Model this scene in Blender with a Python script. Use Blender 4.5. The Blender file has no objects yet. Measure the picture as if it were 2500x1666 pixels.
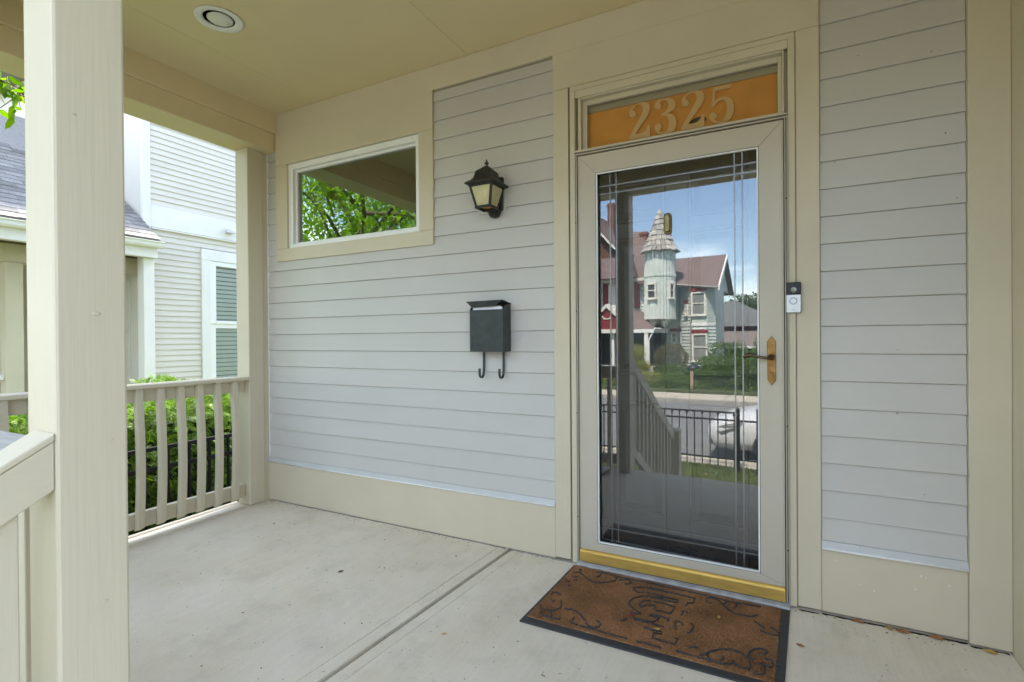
import bpy, math, random
import numpy as np
from mathutils import Matrix, Vector

# ------------------------------------------------------------------ camera, world, sun, exposure
scene = bpy.context.scene
COL = scene.collection
PI = math.pi

cam_data = bpy.data.cameras.new('camera')
cam = bpy.data.objects.new('camera', cam_data)
COL.objects.link(cam)
_r = Vector((0.88760295, 0.46054758, -0.00754514))
_d = Vector((-0.00465281, -0.00741509, -0.99996168))
_f = Vector((-0.46058588, 0.88760405, -0.00443882))
_m = Matrix((_r, -_d, -_f)).transposed().to_4x4()
_m.translation = Vector((0.9069, -2.4926, 1.1617))
cam.matrix_world = _m
cam_data.sensor_width = 36.0
cam_data.lens = 17.86
cam_data.clip_start = 0.02
cam_data.clip_end = 2000
scene.camera = cam

world = bpy.data.worlds.new('World')
scene.world = world
world.use_nodes = True
SUN_EL, SUN_AZ = 60.0, -1.0            # azimuth measured from +y towards +x
wn, wl = world.node_tree.nodes, world.node_tree.links
wn.clear()
w_out = wn.new('ShaderNodeOutputWorld')
w_bg = wn.new('ShaderNodeBackground')
w_sky = wn.new('ShaderNodeTexSky')
w_sky.sky_type = 'NISHITA'
w_sky.sun_disc = False
w_sky.sun_elevation = math.radians(SUN_EL)
w_sky.sun_rotation = math.radians(SUN_AZ)
w_sky.air_density = 1.0
w_sky.dust_density = 0.25
w_sky.ozone_density = 1.8
w_tc = wn.new('ShaderNodeTexCoord')
w_map = wn.new('ShaderNodeMapping')
w_map.inputs['Scale'].default_value = (1.0, 1.0, 3.2)
w_n = wn.new('ShaderNodeTexNoise')
w_n.inputs['Scale'].default_value = 2.6
w_n.inputs['Detail'].default_value = 9
w_n.inputs['Roughness'].default_value = 0.62
w_n.inputs['Distortion'].default_value = 0.6
w_rp = wn.new('ShaderNodeValToRGB')
w_rp.color_ramp.elements[0].position = 0.47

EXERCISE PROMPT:
Write out each line of the listing above, exactly, from its first line to the line holding "scene.camera = cam", inclusive. Skip the pictures.

EXPECTED OUTPUT:
Model this scene in Blender with a Python script. Use Blender 4.5. The Blender file has no objects yet. Measure the picture as if it were 2500x1666 pixels.
import bpy, math, random
import numpy as np
from mathutils import Matrix, Vector

# ------------------------------------------------------------------ camera, world, sun, exposure
scene = bpy.context.scene
COL = scene.collection
PI = math.pi

cam_data = bpy.data.cameras.new('camera')
cam = bpy.data.objects.new('camera', cam_data)
COL.objects.link(cam)
_r = Vector((0.88760295, 0.46054758, -0.00754514))
_d = Vector((-0.00465281, -0.00741509, -0.99996168))
_f = Vector((-0.46058588, 0.88760405, -0.00443882))
_m = Matrix((_r, -_d, -_f)).transposed().to_4x4()
_m.translation = Vector((0.9069, -2.4926, 1.1617))
cam.matrix_world = _m
cam_data.sensor_width = 36.0
cam_data.lens = 17.86
cam_data.clip_start = 0.02
cam_data.clip_end = 2000
scene.camera = cam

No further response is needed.